Honor Your Fellow Negotiator

By — on / Daily, Negotiation Skills

Adapted from “Negotiators: Guard Against Ethical Lapses,” first published in the Negotiation newsletter.

During the past couple of years, a number of scandalous stories involving unethical behavior made headlines: Countrywide’s and AIG’s risky business practices, trader Bernard Madoff’s Ponzi scheme, and former Illinois governor Rod Blagojevich’s alleged attempt to sell a U.S. Senate seat. As instances of people behaving badly proliferate, some commentators have wondered if we are experiencing an epidemic of immorality.

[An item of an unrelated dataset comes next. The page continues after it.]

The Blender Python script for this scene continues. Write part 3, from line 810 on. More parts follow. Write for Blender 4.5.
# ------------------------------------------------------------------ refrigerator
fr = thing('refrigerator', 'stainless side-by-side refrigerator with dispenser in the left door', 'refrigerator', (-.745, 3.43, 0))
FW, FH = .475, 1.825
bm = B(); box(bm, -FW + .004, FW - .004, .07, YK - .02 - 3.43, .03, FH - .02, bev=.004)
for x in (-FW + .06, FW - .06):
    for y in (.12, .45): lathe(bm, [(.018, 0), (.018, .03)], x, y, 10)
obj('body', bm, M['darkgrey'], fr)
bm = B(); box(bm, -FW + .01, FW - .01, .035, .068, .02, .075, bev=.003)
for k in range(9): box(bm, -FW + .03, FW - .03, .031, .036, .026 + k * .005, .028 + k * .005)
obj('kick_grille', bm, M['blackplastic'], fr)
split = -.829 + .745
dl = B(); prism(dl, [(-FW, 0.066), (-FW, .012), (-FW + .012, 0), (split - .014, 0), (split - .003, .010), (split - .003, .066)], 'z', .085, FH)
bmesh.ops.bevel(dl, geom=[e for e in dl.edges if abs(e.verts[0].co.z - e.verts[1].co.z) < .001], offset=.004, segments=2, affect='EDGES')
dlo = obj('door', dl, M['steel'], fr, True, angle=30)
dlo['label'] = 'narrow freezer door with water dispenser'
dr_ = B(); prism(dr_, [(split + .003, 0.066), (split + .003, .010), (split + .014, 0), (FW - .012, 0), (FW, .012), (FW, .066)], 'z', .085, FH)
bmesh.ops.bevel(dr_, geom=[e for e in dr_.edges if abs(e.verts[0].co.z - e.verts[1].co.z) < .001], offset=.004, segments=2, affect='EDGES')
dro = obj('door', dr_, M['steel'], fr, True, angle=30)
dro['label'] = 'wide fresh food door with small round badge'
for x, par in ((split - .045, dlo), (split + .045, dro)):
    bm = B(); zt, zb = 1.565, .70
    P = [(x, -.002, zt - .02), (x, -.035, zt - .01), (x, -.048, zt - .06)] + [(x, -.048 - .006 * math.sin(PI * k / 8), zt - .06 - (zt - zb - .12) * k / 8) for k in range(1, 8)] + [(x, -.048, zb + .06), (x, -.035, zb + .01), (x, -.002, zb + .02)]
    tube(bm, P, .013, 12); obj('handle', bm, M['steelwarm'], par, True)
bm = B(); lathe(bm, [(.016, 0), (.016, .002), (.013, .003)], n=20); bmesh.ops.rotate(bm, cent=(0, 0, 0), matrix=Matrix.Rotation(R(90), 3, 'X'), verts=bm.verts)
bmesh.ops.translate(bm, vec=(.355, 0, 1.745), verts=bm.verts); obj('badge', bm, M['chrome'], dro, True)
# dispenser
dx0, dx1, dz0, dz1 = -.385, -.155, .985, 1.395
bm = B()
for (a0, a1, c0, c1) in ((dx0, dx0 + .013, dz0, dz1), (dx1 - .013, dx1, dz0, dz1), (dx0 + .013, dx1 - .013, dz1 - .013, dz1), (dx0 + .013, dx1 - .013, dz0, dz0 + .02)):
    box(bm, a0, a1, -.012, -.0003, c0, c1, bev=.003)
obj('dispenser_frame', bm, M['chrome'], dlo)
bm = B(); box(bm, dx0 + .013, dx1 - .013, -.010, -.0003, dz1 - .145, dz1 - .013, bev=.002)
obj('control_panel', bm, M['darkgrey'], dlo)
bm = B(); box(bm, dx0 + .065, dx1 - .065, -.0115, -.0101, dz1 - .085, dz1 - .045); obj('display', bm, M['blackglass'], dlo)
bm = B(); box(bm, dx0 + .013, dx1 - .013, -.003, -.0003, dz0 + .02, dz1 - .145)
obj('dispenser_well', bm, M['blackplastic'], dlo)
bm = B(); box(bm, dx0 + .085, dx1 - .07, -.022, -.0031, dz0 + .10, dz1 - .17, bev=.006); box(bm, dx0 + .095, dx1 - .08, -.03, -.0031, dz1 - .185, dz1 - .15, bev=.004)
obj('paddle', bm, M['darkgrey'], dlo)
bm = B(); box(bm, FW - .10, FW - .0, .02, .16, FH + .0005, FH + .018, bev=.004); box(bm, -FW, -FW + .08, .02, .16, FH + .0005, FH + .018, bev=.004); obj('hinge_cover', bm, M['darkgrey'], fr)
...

Madoff and Blagojevich seem to represent extreme cases on the fringes of human behavior—a couple of very bad apples. In fact, new psychological research suggests that most of us experience ethical lapses under certain conditions. But rather than knowingly causing harm, as Madoff did, we are more likely to unintentionally violate our own moral code.

In negotiation, even minor instances of immoral behavior could damage your reputation and your organization’s as well. Few of us set out to behave badly. Yet when given an opportunity to cheat, many people will take it, researchers Lisa L. Shu, Max H. Bazerman and Francesca Gino of Harvard Business School found in recent research.

In one study, Shu and colleagues asked college students to solve math puzzles for money. Some of the students were given an opportunity to cheat—they could grade their own work and take more money than they’d earned with no consequences. In addition, certain participants were asked to read a university honor code before completing the task.

Not only did some participants choose to cheat when given the chance, but they also justified their cheating in questionnaires they filled out after the study. Students who read the honor code were less likely to cheat than those who didn’t read it. Those who did cheat after reading the honor code were less able to remember details about the honor code when the experiment was over, a phenomenon that Shu and colleagues call motivated forgetting.

In a follow-up study, some participants not only read the honor code but signed it to indicate their compliance. Almost none of these participants cheated. Although the studies demonstrate “the pervasive dishonesty of ordinary people,” according to the researchers, they also show that presenting decision makers with a moral code greatly improves their ethical behavior.

Applying these findings to negotiation, you might open talks by discussing your intention to behave fairly and honestly and then ask your counterpart to do the same. When trust is a special concern, you might even write an honor code for interested parties to sign. Making ethics salient in your negotiation could curb the temptation to deceive.